## Given exercise:
Pull each line holding "render" out of the entries below.

## Data to process:
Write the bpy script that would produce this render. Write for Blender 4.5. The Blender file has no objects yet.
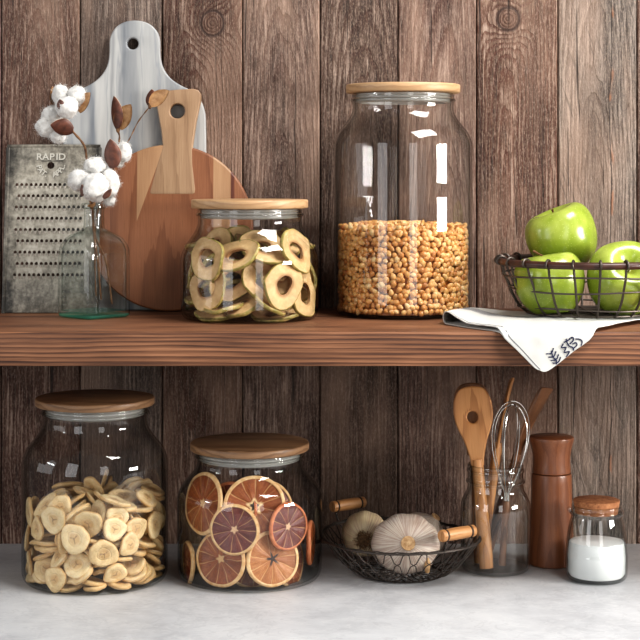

...

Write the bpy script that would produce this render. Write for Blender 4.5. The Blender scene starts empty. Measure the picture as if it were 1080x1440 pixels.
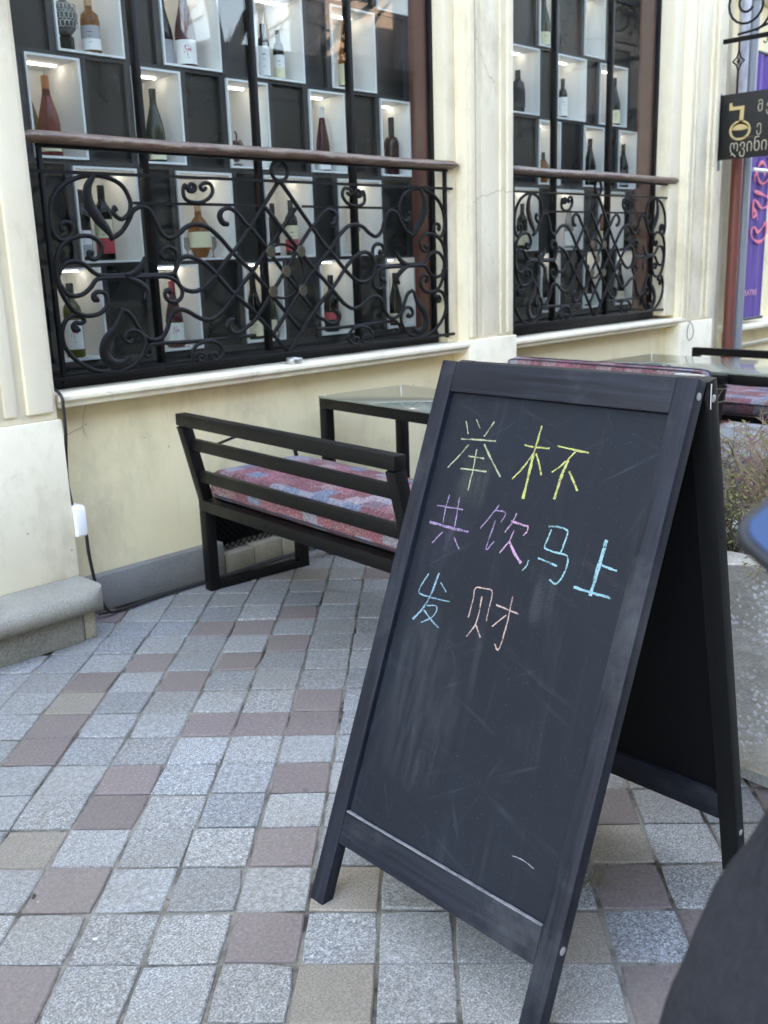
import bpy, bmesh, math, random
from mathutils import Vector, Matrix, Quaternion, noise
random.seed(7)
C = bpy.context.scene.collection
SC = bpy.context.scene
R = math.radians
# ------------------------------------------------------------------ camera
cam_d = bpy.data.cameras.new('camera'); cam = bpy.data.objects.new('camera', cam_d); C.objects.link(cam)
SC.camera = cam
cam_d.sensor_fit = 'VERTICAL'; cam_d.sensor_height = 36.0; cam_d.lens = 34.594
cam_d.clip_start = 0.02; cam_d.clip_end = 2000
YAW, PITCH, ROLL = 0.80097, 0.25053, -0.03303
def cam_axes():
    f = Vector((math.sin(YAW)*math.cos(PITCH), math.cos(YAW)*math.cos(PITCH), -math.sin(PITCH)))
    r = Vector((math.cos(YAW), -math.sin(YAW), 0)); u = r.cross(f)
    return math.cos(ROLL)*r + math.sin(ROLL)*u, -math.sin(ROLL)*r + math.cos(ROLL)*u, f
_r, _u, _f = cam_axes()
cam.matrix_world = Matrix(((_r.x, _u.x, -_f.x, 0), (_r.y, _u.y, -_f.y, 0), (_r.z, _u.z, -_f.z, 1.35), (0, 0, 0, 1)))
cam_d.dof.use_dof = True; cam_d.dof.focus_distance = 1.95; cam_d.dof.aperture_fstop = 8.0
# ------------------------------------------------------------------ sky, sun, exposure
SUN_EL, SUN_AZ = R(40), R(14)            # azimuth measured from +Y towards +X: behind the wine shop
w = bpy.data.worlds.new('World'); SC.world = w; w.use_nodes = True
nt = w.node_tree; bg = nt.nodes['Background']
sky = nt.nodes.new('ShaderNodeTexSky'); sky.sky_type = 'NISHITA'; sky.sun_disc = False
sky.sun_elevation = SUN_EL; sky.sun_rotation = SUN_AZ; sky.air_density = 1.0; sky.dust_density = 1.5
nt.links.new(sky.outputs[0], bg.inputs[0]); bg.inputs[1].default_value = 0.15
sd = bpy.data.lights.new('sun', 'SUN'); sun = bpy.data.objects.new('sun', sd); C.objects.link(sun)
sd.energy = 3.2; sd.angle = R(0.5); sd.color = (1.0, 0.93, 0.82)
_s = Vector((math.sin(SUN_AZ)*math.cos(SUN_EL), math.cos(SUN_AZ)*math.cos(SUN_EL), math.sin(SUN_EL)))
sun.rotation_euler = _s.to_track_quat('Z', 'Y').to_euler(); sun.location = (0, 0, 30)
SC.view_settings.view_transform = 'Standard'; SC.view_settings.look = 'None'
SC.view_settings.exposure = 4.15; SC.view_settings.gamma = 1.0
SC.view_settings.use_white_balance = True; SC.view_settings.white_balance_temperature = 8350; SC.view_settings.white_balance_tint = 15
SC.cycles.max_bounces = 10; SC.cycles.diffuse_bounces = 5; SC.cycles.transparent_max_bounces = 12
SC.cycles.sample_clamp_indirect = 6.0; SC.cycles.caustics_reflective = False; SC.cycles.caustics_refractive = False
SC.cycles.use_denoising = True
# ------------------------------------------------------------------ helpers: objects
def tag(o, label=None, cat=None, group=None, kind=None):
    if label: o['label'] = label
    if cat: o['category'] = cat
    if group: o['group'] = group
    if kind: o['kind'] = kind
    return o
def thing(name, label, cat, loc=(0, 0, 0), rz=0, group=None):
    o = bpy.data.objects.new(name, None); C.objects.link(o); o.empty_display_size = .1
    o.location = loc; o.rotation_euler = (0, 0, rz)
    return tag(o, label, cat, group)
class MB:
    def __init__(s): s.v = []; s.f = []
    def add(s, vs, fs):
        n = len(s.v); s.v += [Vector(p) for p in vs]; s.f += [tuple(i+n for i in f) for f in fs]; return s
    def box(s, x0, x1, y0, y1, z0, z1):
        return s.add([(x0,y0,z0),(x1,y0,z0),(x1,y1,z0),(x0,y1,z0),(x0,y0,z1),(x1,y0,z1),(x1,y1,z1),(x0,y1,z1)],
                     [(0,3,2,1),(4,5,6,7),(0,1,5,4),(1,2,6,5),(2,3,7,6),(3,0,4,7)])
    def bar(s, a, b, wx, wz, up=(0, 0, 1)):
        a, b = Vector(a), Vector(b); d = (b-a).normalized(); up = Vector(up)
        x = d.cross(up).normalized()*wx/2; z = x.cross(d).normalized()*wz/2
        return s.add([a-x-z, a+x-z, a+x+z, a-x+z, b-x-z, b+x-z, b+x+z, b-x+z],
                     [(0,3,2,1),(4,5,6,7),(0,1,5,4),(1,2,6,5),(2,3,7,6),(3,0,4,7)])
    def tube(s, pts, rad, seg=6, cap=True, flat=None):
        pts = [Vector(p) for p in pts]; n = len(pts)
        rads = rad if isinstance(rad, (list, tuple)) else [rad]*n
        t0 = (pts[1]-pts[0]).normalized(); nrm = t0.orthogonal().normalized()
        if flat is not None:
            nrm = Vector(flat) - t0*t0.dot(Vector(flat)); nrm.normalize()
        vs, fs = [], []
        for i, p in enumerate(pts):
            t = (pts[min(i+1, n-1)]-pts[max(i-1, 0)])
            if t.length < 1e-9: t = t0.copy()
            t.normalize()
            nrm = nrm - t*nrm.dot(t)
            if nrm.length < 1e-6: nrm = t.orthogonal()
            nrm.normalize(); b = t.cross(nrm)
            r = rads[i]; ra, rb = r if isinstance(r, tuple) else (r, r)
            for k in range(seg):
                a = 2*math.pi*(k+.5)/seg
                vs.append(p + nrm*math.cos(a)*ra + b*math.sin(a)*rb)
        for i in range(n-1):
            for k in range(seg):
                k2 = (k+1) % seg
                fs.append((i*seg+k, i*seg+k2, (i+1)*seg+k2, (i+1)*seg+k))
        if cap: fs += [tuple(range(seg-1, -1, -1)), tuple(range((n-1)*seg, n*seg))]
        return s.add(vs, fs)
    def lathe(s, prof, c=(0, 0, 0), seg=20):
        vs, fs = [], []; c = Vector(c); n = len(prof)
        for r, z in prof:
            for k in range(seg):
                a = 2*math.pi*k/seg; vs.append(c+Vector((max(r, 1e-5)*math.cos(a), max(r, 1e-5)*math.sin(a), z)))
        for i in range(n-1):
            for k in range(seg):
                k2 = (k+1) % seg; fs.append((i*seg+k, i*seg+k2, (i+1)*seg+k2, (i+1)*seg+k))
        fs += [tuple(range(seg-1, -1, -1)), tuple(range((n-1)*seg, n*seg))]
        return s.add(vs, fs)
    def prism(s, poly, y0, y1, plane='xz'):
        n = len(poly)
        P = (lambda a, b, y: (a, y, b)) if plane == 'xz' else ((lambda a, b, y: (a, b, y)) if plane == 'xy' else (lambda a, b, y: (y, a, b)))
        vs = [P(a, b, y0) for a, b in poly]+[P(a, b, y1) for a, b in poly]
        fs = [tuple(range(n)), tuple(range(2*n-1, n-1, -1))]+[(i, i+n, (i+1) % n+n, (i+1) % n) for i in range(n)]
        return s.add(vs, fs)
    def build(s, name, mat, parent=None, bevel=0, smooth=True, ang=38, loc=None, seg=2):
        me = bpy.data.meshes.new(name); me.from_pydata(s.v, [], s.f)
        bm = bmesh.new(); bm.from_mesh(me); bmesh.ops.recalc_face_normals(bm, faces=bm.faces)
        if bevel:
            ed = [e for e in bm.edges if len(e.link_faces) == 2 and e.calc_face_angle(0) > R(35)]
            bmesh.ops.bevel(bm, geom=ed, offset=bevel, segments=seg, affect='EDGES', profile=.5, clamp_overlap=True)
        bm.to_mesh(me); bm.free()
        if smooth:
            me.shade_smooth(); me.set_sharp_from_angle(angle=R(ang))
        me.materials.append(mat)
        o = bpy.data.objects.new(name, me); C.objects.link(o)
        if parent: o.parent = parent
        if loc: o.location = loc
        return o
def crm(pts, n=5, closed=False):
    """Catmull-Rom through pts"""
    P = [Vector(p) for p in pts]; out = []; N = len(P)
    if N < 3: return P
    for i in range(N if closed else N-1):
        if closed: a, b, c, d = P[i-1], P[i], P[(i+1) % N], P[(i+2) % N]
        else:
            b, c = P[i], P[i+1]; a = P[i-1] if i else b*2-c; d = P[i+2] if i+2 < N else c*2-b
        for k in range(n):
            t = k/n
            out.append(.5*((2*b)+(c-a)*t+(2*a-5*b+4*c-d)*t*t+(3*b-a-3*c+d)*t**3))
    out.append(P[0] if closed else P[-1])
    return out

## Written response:
Write the bpy script that would produce this render. Write for Blender 4.5. The Blender file has no objects yet.
Write the bpy script that would produce this render. Write for Blender 4.5. The Blender scene starts empty. Measure the picture as if it were 1080x1440 pixels.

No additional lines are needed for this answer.